Because I need an antidote to angst...
There are always little things an artist leaves out or adds...in this case of course, the Strangling Kerchief that's always gasping out of Troughton's pocket. That thing always makes me laugh--it looks like silk, which is probably the most expensive thing you'll see him wear, EVER. Everything else looks like a castoff from a charity bin. He's explaining to the I'm-not-really-amused-I'm-disapproving; see-look-at-me-looking-stern-at-your-hilarious-shenanigans Colin Baker tied up next to him--note I'm not daft enough to work on Baker's vest patterns, but I hinted at them. Baker and Troughton really should have had more time together. On top, I had to change Troughton's face completely--that head angle is incredibly difficult for me because it makes him look like a different person half the time--very elongated instead of his more familiar shape of ovals and blocks.

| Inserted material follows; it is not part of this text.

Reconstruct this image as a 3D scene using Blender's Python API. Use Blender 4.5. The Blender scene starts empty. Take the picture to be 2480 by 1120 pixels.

Troughton's bone structure is rather unique for me--in one angle he's shaped in triangles; but in another, arrows, squares, blocks, ovals and ovoids! I also don't like the way his hair is cut this time around. It's far too tame, like the Time Lords slammed him into a Barber's chair and applied Gravity Gel For Frivolous Follicles or something to his head to keep his hair from being too bouncy. Not that I would put it past them...
Top cartoon is my tongue in cheek commentary about how the other Doctors see this one as a kid, the baby of the family, and gosh, you're right-two weeks tied to a table and not a hint of five-o'clock shadow! Either Two can control his body the way even the look-at-how-superior-I-am NuWho cannot, or Chessene is planning some cradle-robbing. But don't fear, ladies and gentlemen, it's clear she only wants him for his TARDIS--which makes her just another Dalek. At either rate, Two ALWAYS looks like he's about to rob someone's candy jar when he smiles like that, and I couldn't resist drawing for that reason.